Teacher twofer: Getting free classroom supplies and helping cut landfill waste

Goodie bags are a mainstay of conventions, and organizers always bring extras, fearing that running out would be a convention catastrophe. But when it’s over, the swag (Stuff We All Get) isn’t of much value anymore. Or so it seemed.

Watching teachers leave the Mandalay Bay Convention Center on Thursday laden with bags and boxes of goodies, half of which would have ended up in the Apex landfill, was proof that, yes, someone else’s trash can be a teacher’s treasure.

Teachers from seven schools were invited to pick through a ton of trash — whoops, I meant treasure — at Mandalay Bay. It wasn’t exactly Dumpster diving, but teachers poured over stuff, looking to see what might be helpful in their classrooms.

“Anything in here, I could find some kind of use for,” said Jessica Lonchas from Kelly Elementary School, one of the smart ones who came with a collapsible box on wheels, which she packed to overflowing capacity. Sanitizing wipes, tote bags, pencils, crayons, pencil holders, folders, paper towels, glue, notebooks and key chains. “It’s worth $300 at least,” the human calculator said about her haul.

Nearby, another teacher was packing her prize Wiggles tote bags into a large bag.

Melody Peterson, Yvonne Percell and Lyndsay Kalas, all first grade teachers from Culley Elementary, wore big smiles of satisfaction. “It’s better than the mall, everything is free,” Percell said.

They all agreed they spend an average of $1,500 of their own money for school supplies each year.

So the offer from Mandalay Bay, working with the Teacher Exchange, to come and take whatever they want from a room packed with stuff, was an offer 370 teachers from seven schools couldn’t refuse.

About half of the stuff would have been tossed as unwanted swag by conventions unwilling to pay the cost to send it back.

The other half was specifically donated by hotel employees at all MGM Mirage properties and donated to the Teacher Exchange program. The employees provided some of the most practical and valued items, such as hand sanitizers and wipes for a school year in which swine flu is a real concern.

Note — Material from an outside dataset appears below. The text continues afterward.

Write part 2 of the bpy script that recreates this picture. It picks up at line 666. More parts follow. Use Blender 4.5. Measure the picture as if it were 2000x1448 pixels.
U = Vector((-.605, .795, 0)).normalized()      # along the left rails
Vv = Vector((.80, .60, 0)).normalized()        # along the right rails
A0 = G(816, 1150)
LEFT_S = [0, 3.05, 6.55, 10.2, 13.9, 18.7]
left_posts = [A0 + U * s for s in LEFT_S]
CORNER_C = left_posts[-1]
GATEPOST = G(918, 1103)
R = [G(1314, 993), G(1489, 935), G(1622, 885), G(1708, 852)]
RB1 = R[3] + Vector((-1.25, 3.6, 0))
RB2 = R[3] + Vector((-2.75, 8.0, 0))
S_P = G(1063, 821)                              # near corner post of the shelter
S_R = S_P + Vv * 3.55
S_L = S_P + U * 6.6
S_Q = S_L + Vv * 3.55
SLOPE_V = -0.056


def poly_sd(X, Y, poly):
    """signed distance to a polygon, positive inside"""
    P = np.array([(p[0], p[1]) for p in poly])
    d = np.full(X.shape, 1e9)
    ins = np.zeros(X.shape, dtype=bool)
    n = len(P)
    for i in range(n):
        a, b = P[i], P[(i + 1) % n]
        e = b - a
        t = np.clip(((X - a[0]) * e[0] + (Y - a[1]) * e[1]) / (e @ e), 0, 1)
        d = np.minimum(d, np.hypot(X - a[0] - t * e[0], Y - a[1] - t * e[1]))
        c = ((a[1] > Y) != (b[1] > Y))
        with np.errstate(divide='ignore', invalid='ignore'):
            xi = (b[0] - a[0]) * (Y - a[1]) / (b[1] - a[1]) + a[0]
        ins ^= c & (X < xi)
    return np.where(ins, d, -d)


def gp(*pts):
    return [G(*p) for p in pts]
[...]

Early birds arriving at 3 p.m. snagged the choice items, such as two greeting cards from the now closed Reading Room, which once had been on sale for $50 each. Latecomers before the 6 p.m. shutdown were allowed to take more. But even early birds were leaving laden with five and six bags.

Mandalay Bay Human Resource Vice President Michelle DiTondo, whose husband is a school principal, said this was the first year the hotel actively asked conventions to donate materials. “I think they feel better about donating it than tossing it,” she said.

Home Depot decided it was cheaper to buy two color printers for its convention and donate them than to ship them back and forth. So one lucky school now has two more color printers.

Teachers are an imaginative lot because they seem able to take nearly anything and make it useful. Sunshields for vehicles turn into excellent butterflies. The identification tags conventioneers wear around their necks are perfect for hall passes, keeping track of children on a field trip, even human Scrabble games (each kid is a letter).

“If every property did this, think how much we’d do for our kids,” said Vicki Herman, director of educational resources for the Public Education Foundation.

Since 2002, the foundation’s Teacher Exchange has accepted donations of reusable, recycled and gently used materials and equipment and provided them free to Clark County teachers. (If you have materials you’d like to donate, call 939-6659 for hours and suitability.) “Book shelves are like gold,” Herman said. Pentium 4 computers and flat panel monitors are helpful. No televisions, please.

Mandalay Bay isn’t the only resort to help out schools with partnerships. But this idea of asking conventions to donate their swag instead of tossing it was such a common sense idea that the only question nobody could answer was: Why didn’t someone think of this before?

Someone had a practical idea and now it’s reality, something even the most rabid critic of the environmental movement would have trouble bashing.

Just wish we had more common sense green ideas that work.